Korzilius herself came late to the thrills of live rock 'n' roll. The classical music buff saw her first concert at age 55 when Paul, who was working on the Queen tour, invited his mom and dad to a show in Chicago.

"We were the only gray-haired people at the Queen concert," she said.

"It was the pot-smoking days. There was a lot of entertainment in the audience, as well as on stage."
After that, Korzilius and her husband, Dick, went to see all the bands her son toured with, including Cheap Trick, Cher and the Scorpions.

Korzilius, who has seen Bon Jovi a dozen times at venues all over the country, said this will be the first show she'll attend without Dick, who died three months ago. She'll think of him when the crowd jumps to its feet with the first guitar chords.

"My husband never could understand how people could pay $75 for a seat and never sit down," she said.

Bon Jovi's fans differ quite a bit from the audience at the first concert Korzilius attended.

"The crowd's a lot better behaved," she said. "There are a lot of parents in their 30s and 40s there with their children."
Bon Jovi's certainly not a moldy oldies act, however, Rasmussen said. Her backstage pass has made her the envy of her twentysomething daughter and son.

"My kids are just dying, saying, 'Mom, I want to go,'" she said.

Despite the band's reputation as big-haired teen dreams during their '80s "Slippery When Wet" heyday, the New Jersey rockers' reincarnation as a family band makes sense - after all, lead singer Jon Bon Jovi came out as a soccer dad on the cover of People magazine last year. He's the kind of clean-cut rocker that a mother - and grandmother - could love.

"He's so genuine," Korzilius said. "He just wins you over when you see him smile on stage."
And the frontman's not the only charmer in the group, Korzilius said.
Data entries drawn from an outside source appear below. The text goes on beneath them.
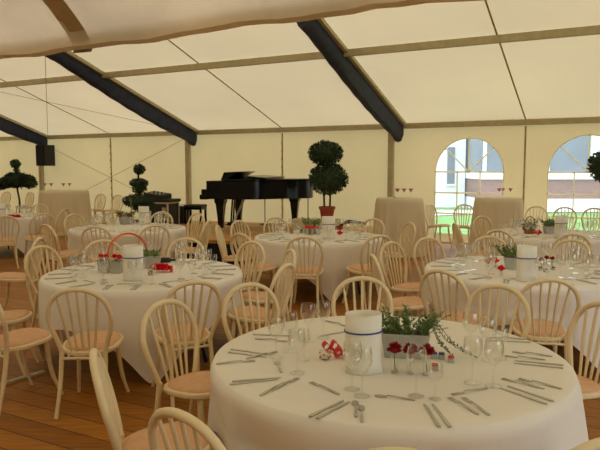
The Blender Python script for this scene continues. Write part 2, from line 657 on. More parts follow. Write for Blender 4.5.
# ------------------------------------------------------------------ stage
SH = .42
SA = R(-20)
SD = Vector((math.cos(SA), math.sin(SA), 0))
SN = Vector((-math.sin(SA), math.cos(SA), 0))
SP = Vector((-1.5, 11.02, 0))
t = thing('stage', 'low wooden stage with a dark skirt carrying the grand piano', 'stage', SP, SA)
MB().box((-.15, 1.75, SH - .03), (4.9, 3.5, .06)).build('deck', M['stage'], t, smooth=False)
sk = MB()
NK = 120
vs = []
loop = [(-2.57, .03), (2.27, .03), (2.27, 3.47), (-2.57, 3.47)]
for a, b in zip(loop, loop[1:] + loop[:1]):
    for k in range(40):
        x = a[0] + (b[0] - a[0]) * k / 40
        y = a[1] + (b[1] - a[1]) * k / 40
        vs.append((x, y + (.008 * math.sin(k * 2.3) if a[1] == b[1] else 0)))
n = len(vs)
sk.add([(x, y, 0) for x, y in vs] + [(x, y, SH - .06) for x, y in vs], [(i, (i + 1) % n, n + (i + 1) % n, n + i) for i in range(n)])
sk.build('skirt', M['skirt'], t)

# ------------------------------------------------------------------ grand piano
PA = R(-13)
pex = Vector((math.cos(PA), math.sin(PA), 0))
pey = Vector((-math.sin(PA), math.cos(PA), 0))
PO = Vector((-2.04, 12.56, SH))
pn = thing('grand_piano', 'black grand piano with closed lid on the wooden stage', 'piano', PO, PA)
outline = [(.02, 0), (.95, 0)] + [(p.x, p.y) for p in smooth_path([(.95, 0, 0), (1.2, .06, 0), (1.45, .28, 0), (1.68, .5, 0), (1.92, .62, 0), (2.08, .78, 0), (2.13, 1.0, 0), (2.08, 1.26, 0), (1.9, 1.43, 0), (1.6, 1.47, 0)], 5)][1:] + [(.02, 1.47)]
case_poly = [(x if x > .3 else .15, y) for x, y in outline]
MB().prism(case_poly, .66, 1.03).build('case', M['black'], pn, angle=30, bevel=.01)
lid = [(x * 1.008 if x > .6 else .50, .735 + (y - .735) * 1.015) for x, y in outline]
MB().prism(lid, 1.033, 1.062).build('lid', M['black'], pn, angle=30, bevel=.006)
b = MB().beam((.92, .735, 1.115), (1.40, .735, 1.085), 1.49, .03, Vector((0, 0, 1)))
b.beam((.94, .735, 1.08), (1.39, .735, 1.07), 1.40, .02, Vector((0, 0, 1)))
b.build('folded_front_lid', M['black'], pn, smooth=False, bevel=.004)
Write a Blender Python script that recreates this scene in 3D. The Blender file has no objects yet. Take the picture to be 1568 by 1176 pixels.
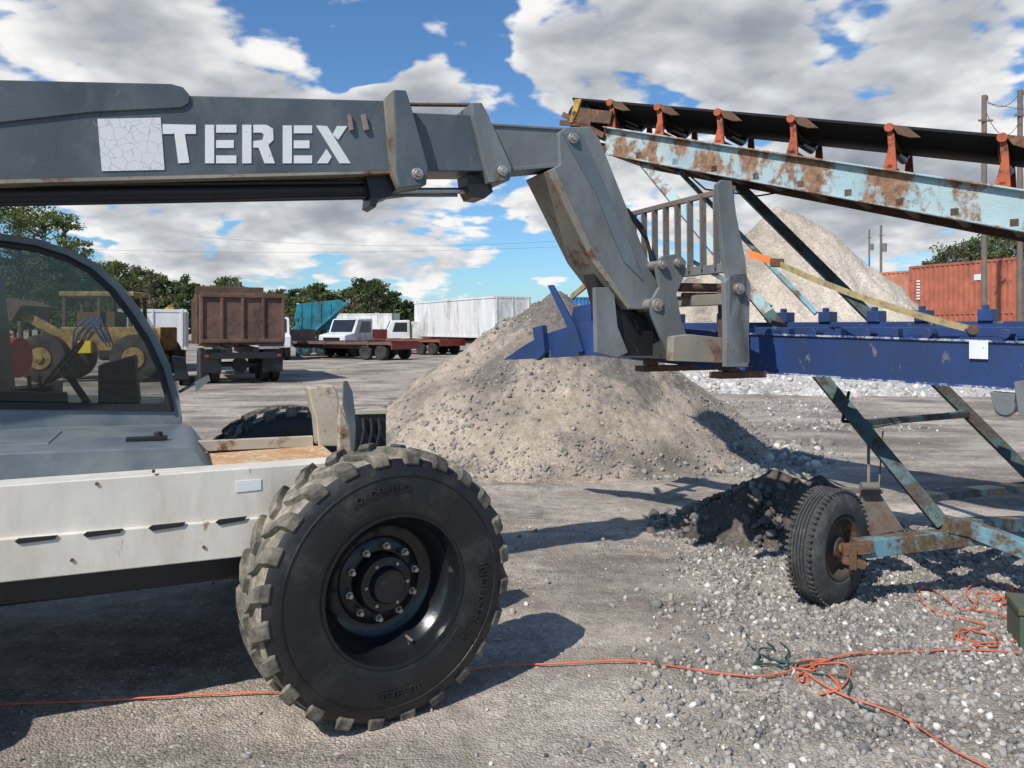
import bpy,bmesh,math,random
import numpy as np
from mathutils import Vector, Matrix
random.seed(7); rng=np.random.default_rng(11)
F=1184.0; CX=784.0; HY=503.0; H=1.75
sc=bpy.context.scene
def P(px,py,d): return Vector(((px-CX)*d/F,d,H-(py-HY)*d/F))
def rad(a): return math.radians(a)

# ------------------------------------------------------------ numpy noise
_lat=rng.random((256,256))
def vnoise(x,y):
    xi=np.floor(x).astype(int); yi=np.floor(y).astype(int)
    fx=x-xi; fy=y-yi; fx=fx*fx*(3-2*fx); fy=fy*fy*(3-2*fy)
    a=_lat[xi%256,yi%256]; b=_lat[(xi+1)%256,yi%256]; c=_lat[xi%256,(yi+1)%256]; d=_lat[(xi+1)%256,(yi+1)%256]
    return (a*(1-fx)+b*fx)*(1-fy)+(c*(1-fx)+d*fx)*fy
def fbm(x,y,o=5,g=.5):
    s=0;a=1;t=0
    for i in range(o):
        s=s+a*vnoise(x*2**i+17.3*i,y*2**i+5.1*i); t+=a; a*=g
    return s/t-.5
def gh(x,y):
    x=np.asarray(x,float); y=np.asarray(y,float)
    fade=np.clip(1-(np.hypot(x,y)-25)/40,0,1)
    return (fbm(x*.35+9,y*.35,3)*.10+fbm(x*1.7,y*1.7+30,4)*.04)*fade

# ------------------------------------------------------------ materials
def nodes(m):
    m.use_nodes=True; nt=m.node_tree; nt.nodes.clear(); return nt,nt.nodes,nt.links
def ramp(N,pts):
    r=N.new('ShaderNodeValToRGB'); e=r.color_ramp.elements
    while len(e)<len(pts): e.new(0.5)
    for i,(p,c) in enumerate(pts):
        e[i].position=p; e[i].color=(c[0],c[1],c[2],1) if hasattr(c,'__len__') else (c,c,c,1)
    return r
def noi(N,L,vec,scale,detail=6,rough=.6):
    n=N.new('ShaderNodeTexNoise'); n.inputs['Scale'].default_value=scale; n.inputs['Detail'].default_value=detail; n.inputs['Roughness'].default_value=rough
    L.new(vec,n.inputs['Vector']); return n.outputs['Fac']
def mixc(N,L,f,a,b,mode='MIX'):
    m=N.new('ShaderNodeMix'); m.data_type='RGBA'; m.blend_type=mode
    for s,v in ((m.inputs[0],f),(m.inputs[6],a),(m.inputs[7],b)):
        if hasattr(v,'is_linked'): L.new(v,s)
        elif hasattr(v,'__len__'): s.default_value=(v[0],v[1],v[2],1)
        else: s.default_value=v
    return m.outputs[2]
def paint(name,c,rust=None,rs=4,th=.62,w=.04,rough=.5,metal=0,bump=.15,var=.25,streak=1,fine=60,dirt=None,dth=.5):
    m=bpy.data.materials.new(name); nt,N,L=nodes(m)
    o=N.new('ShaderNodeOutputMaterial'); b=N.new('ShaderNodeBsdfPrincipled'); L.new(b.outputs[0],o.inputs[0])
    tc=N.new('ShaderNodeTexCoord').outputs['Object']
    mp=N.new('ShaderNodeMapping'); mp.inputs['Scale'].default_value=(1,1,1/streak); L.new(tc,mp.inputs['Vector']); v=mp.outputs[0]
    col=c
    n1=noi(N,L,v,1.7,4); r1=ramp(N,[(.3,1-var),(.7,1+var*.4)]); L.new(n1,r1.inputs[0])
    col=mixc(N,L,1.0,c,r1.outputs[0],'MULTIPLY')
    if dirt is not None:
        nd=noi(N,L,v,2.6,7,.7); rd=ramp(N,[(dth-.1,0),(dth+.16,1)]); L.new(nd,rd.inputs[0])
        col=mixc(N,L,rd.outputs[0],col,dirt)
    if rust is not None:
        n2=noi(N,L,v,rs,7,.72); r2=ramp(N,[(th-w,0),(th+w,1)]); L.new(n2,r2.inputs[0])
        n3=noi(N,L,tc,rs*6,3); r3=ramp(N,[(.3,[x*.45 for x in rust]),(.7,[min(1,x*1.35) for x in rust])]); L.new(n3,r3.inputs[0])
        col=mixc(N,L,r2.outputs[0],col,r3.outputs[0])
        rr=N.new('ShaderNodeMapRange'); L.new(r2.outputs[0],rr.inputs[0]); rr.inputs[3].default_value=rough; rr.inputs[4].default_value=.9
        L.new(rr.outputs[0],b.inputs['Roughness'])
    else: b.inputs['Roughness'].default_value=rough
    L.new(col,b.inputs['Base Color']); b.inputs['Metallic'].default_value=metal
    nb=noi(N,L,tc,fine,3); bp=N.new('ShaderNodeBump'); bp.inputs['Strength'].default_value=bump; bp.inputs['Distance'].default_value=.01
    L.new(nb,bp.inputs['Height']); L.new(bp.outputs[0],b.inputs['Normal'])
    return m
RUST=(.17,.075,.035)
M_boom=paint('boom_grey_paint',(.080,.099,.114),(.27,.24,.20),9,.665,.02,.42,var=.35,streak=1.5,dirt=(.14,.15,.15),dth=.54,bump=.08)
M_boom2=paint('boom_light_grey',(.18,.195,.20),(.15,.11,.07),7,.635,.04,.5,var=.38,streak=2,dirt=(.10,.11,.11),dth=.50,bump=.1)
M_tan=paint('dusty_edge',(.27,.24,.19),RUST,7,.58,.06,.7,var=.35)
M_white=paint('white_chassis_paint',(.70,.665,.59),(.30,.21,.14),12,.685,.02,.42,var=.16,dirt=(.50,.45,.37),dth=.53,bump=.05,streak=3)
M_beige=paint('old_cream_paint',(.52,.46,.35),RUST,6,.58,.05,.55,var=.3,dirt=(.36,.31,.23),dth=.52)
M_hood=paint('hood_grey_blue',(.125,.155,.175),(.25,.25,.23),16,.69,.02,.4,var=.28,dirt=(.22,.23,.225),dth=.56,bump=.06)
M_black=paint('black_steel',(.016,.016,.018),(.07,.05,.035),7,.66,.04,.4,var=.3)
M_rim=paint('black_rim_paint',(.012,.013,.016),(.08,.07,.055),9,.70,.05,.22,var=.3,bump=.04)
M_rub=paint('tyre_rubber',(.011,.011,.0125),(.05,.045,.038),5,.63,.16,.45,bump=.15,fine=40)
M_tread=paint('dusty_tread',(.05,.047,.042),(.32,.28,.21),3.2,.45,.14,.85,bump=.4,fine=60)
M_lug=paint('tread_lug_rubber',(.024,.023,.022),(.26,.23,.175),3.4,.52,.13,.8,bump=.4,fine=60)
M_rub2=paint('grey_tyre',(.045,.045,.045),(.14,.13,.12),6,.6,.12,.8,bump=.3,fine=80)
M_rubf=paint('dark_tyre',(.022,.022,.022),(.09,.08,.07),2,.6,.15,.85)
M_chrome=paint('rod_steel',(.45,.47,.48),None,rough=.3,metal=1,var=.1)
M_bolt=paint('bolt_steel',(.5,.47,.42),RUST,30,.6,.1,.4,metal=.7)
M_rust=paint('rusty_steel',(.10,.06,.04),(.19,.09,.045),6,.55,.1,.85,bump=.4)
M_grille=paint('grille_worn_grey',(.17,.165,.155),(.20,.13,.08),9,.53,.06,.6,var=.3)
M_blue=paint('blue_frame_paint',(.016,.050,.175),(.13,.13,.14),13,.635,.02,.5,var=.4,streak=2,dirt=(.018,.034,.095),dth=.50)
M_pale=paint('pale_blue_rusted_paint',(.30,.44,.47),(.25,.145,.085),3.6,.515,.035,.75,var=.3,streak=1.4,bump=.35,dirt=(.42,.46,.44),dth=.54)
M_teal=paint('dark_teal_paint',(.035,.085,.09),(.06,.045,.035),6,.51,.05,.65,var=.4,bump=.3)
M_teal2=paint('weathered_blue_paint',(.14,.30,.35),(.12,.08,.05),5,.50,.05,.65,var=.4,bump=.3)
M_orange=paint('orange_bracket_paint',(.42,.085,.025),(.10,.045,.03),12,.56,.06,.6,var=.35)
M_belt=paint('belt_rubber',(.014,.013,.013),(.05,.04,.04),5,.7,.1,.75,bump=.2)
M_yel=paint('yellow_paint',(.50,.30,.04),(.12,.08,.05),3,.56,.1,.6,var=.4)
M_yelb=paint('dusty_yellow',(.42,.27,.08),(.14,.09,.05),3,.53,.12,.7,var=.4)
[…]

"They're all good, especially the drummer," Tico Torres, she said. "I love drummers - there's just something about that beat."
As the women prepared to shuttle off to the show Tuesday morning, a bit of girls'-night-out giddiness overtook the giggling group, which also included Pat Rasmussen, Sandy Ermeling, Ann Heidemann, Anita Beilke, Gail Mayer, Dode Hollander and Gigi Malone.

"Age means nothing when it comes to music," Korzilius said.

Well, perhaps there's one advantage to bringing a bit of maturity along on a rock 'n' roll road trip, Charlotte Rasmussen said.

"I don't think we'll be spending the night in jail or anything," she said.